**Data lines:**
((

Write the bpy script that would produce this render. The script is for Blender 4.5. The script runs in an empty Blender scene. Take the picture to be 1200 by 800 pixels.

))
((

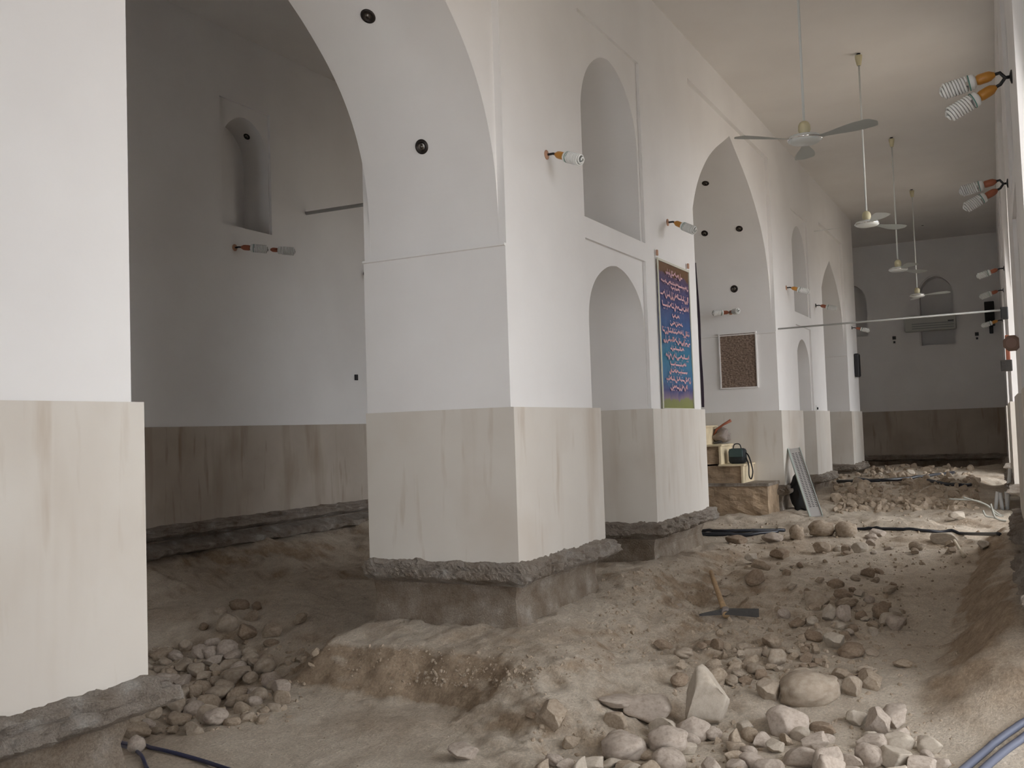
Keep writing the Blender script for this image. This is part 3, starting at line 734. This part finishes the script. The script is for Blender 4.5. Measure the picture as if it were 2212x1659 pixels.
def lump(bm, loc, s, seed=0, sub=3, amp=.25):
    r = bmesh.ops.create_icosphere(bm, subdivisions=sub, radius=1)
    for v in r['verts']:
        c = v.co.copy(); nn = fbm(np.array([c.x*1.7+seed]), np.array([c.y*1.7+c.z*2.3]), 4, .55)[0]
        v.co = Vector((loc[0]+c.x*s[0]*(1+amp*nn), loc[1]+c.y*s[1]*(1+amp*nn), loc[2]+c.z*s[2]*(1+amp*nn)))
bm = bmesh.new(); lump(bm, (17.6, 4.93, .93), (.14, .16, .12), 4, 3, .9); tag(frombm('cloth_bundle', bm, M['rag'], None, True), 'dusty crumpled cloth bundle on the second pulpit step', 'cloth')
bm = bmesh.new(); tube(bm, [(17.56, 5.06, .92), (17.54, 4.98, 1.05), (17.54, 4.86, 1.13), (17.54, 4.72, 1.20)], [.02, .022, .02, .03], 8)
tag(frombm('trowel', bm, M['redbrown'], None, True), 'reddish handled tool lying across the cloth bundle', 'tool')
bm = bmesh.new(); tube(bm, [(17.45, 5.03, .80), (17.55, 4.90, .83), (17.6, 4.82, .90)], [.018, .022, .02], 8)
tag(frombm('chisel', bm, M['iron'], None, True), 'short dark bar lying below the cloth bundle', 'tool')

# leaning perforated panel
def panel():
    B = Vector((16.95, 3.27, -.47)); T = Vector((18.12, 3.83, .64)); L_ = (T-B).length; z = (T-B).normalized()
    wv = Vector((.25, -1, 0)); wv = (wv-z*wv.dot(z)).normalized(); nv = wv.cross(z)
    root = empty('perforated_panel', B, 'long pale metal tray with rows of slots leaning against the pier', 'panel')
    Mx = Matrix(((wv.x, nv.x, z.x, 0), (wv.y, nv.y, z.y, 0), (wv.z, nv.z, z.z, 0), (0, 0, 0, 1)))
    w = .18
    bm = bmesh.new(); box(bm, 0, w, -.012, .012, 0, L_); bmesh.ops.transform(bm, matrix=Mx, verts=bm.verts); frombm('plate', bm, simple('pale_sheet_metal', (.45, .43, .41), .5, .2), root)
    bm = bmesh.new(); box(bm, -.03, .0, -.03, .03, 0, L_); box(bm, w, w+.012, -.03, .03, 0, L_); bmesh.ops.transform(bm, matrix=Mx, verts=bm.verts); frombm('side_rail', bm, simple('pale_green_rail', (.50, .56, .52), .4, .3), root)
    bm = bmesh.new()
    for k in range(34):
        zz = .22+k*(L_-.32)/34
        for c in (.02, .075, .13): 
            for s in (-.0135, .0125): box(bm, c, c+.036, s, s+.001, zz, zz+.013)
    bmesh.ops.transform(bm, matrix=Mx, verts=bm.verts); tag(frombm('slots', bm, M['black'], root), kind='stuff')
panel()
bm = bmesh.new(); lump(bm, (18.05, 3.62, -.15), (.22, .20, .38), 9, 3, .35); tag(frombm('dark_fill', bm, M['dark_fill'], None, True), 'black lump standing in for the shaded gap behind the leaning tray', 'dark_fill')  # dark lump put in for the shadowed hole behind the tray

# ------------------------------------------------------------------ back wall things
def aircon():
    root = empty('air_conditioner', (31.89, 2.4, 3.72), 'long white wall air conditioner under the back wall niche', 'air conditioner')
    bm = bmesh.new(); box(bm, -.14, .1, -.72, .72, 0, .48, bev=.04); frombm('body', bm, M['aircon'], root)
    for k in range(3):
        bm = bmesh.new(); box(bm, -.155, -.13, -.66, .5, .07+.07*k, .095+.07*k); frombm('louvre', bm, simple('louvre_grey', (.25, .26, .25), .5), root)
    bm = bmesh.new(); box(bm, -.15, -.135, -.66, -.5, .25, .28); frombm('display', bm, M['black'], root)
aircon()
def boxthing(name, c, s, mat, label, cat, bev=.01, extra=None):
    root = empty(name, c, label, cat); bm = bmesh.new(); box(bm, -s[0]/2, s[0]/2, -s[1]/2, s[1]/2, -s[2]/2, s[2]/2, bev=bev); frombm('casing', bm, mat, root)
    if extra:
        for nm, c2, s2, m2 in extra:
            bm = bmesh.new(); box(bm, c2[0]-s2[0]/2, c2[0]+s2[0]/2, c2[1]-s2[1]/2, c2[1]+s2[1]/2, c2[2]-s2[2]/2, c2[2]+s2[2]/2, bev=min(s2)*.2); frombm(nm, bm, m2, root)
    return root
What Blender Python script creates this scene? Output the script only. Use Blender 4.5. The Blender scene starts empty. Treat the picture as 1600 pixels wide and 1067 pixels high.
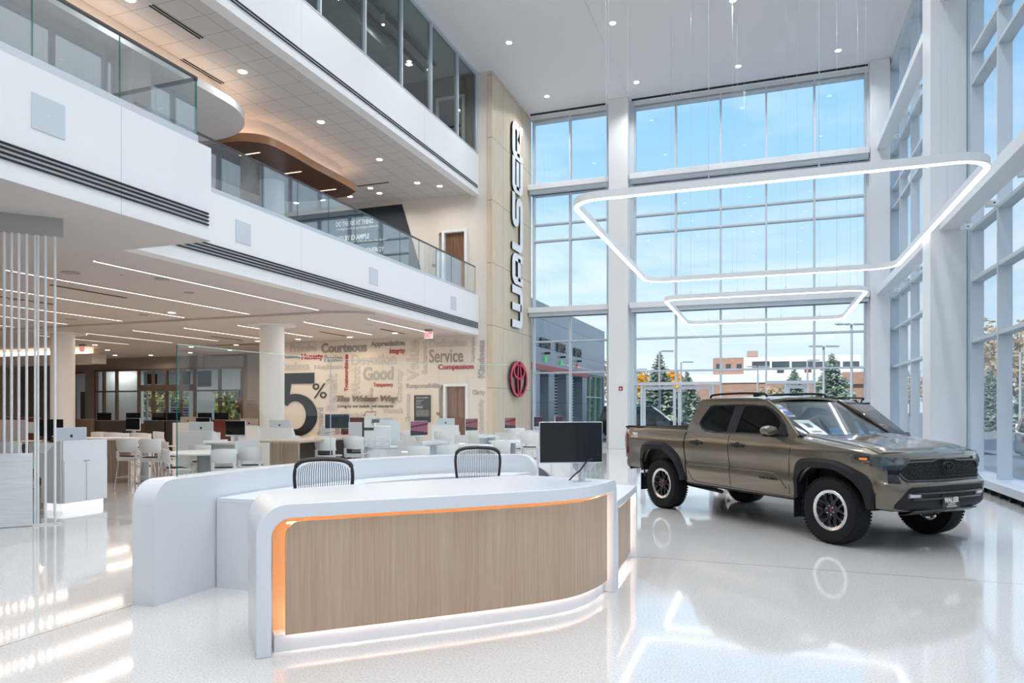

))
((

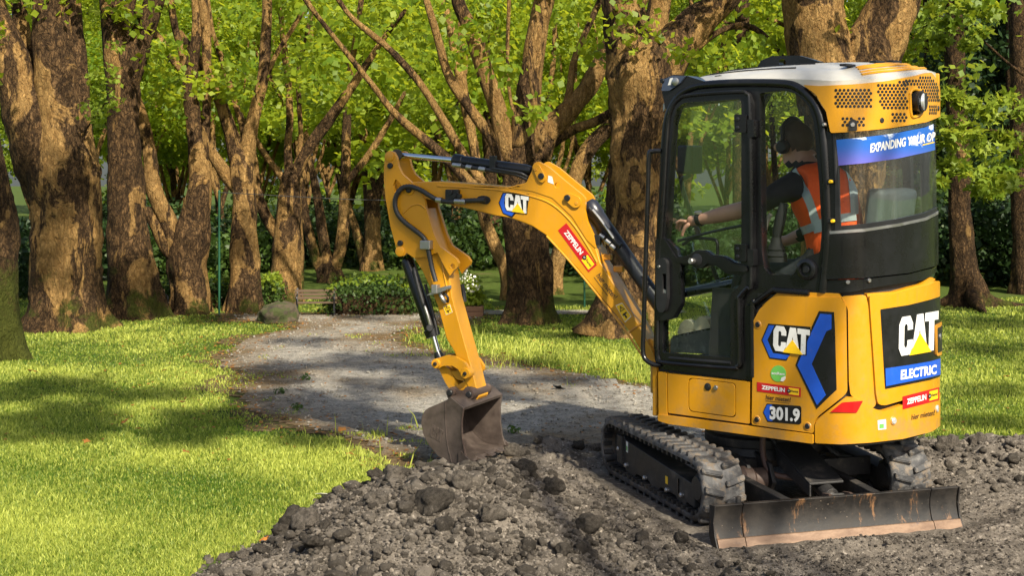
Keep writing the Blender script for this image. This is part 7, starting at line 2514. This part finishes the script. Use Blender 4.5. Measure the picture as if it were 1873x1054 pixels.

))

**Objective:** Copy out each line of the data where the string "scene" appears.

**Complete answer:**
Write the bpy script that would produce this render. The script is for Blender 4.5. The script runs in an empty Blender scene. Take the picture to be 1200 by 800 pixels.
What Blender Python script creates this scene? Output the script only. Use Blender 4.5. The Blender scene starts empty. Treat the picture as 1600 pixels wide and 1067 pixels high.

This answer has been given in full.